Finding once again heroism in the term ‘global architect’ might just be the way to save ourselves from it.
Biography
Todd Reisz is an architect and writer currently focusing on the cities of the Gulf region, from both historical and contemporary perspectives. He is the editor of Al Manakh 2: Gulf Continued, which analyzes recent developments of cities in Saudi Arabia, the United Arab Emirates, Kuwait, Qatar, and Bahrain as these countries confront a new economic landscape. He is currently completing a book about the early modernization of Dubai and how that era’s convictions determined the city we know today.

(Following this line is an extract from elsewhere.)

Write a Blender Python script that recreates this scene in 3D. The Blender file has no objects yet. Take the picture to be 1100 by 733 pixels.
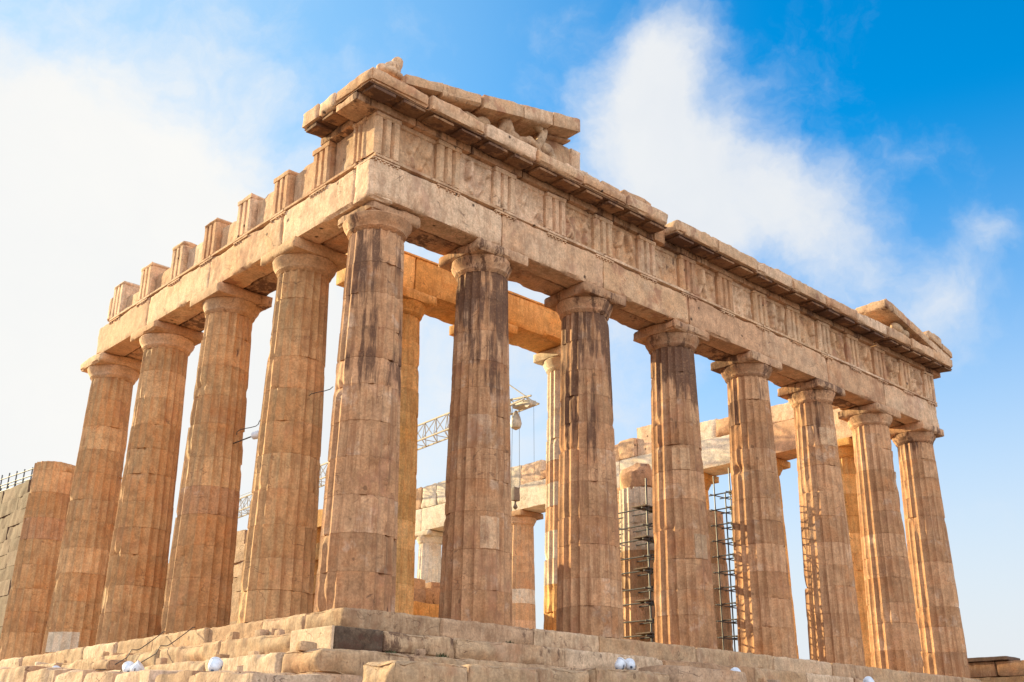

Since 2010 he has been a blogging columnist for the Huffington Post on architecture and urbanism in the Gulf region.
Todd worked for five years with the architect Rem Koolhaas at the Office for Metropolitan Architecture, where he led a series of research projects and studies, combining architectural thinking with cultural studies, technology, media and politics. He led the office’s in-depth analysis of the rapid urbanization of the Gulf region. In 2007 he co-edited the book Al Manakh, a comprehensive analysis of urban development along the Arabian Coast. Prior to joining OMA, Todd was an urban planner for the New York City Housing Department and for the New York City 2012 Olympic Committee. He holds degrees in English literature and architecture from Yale University.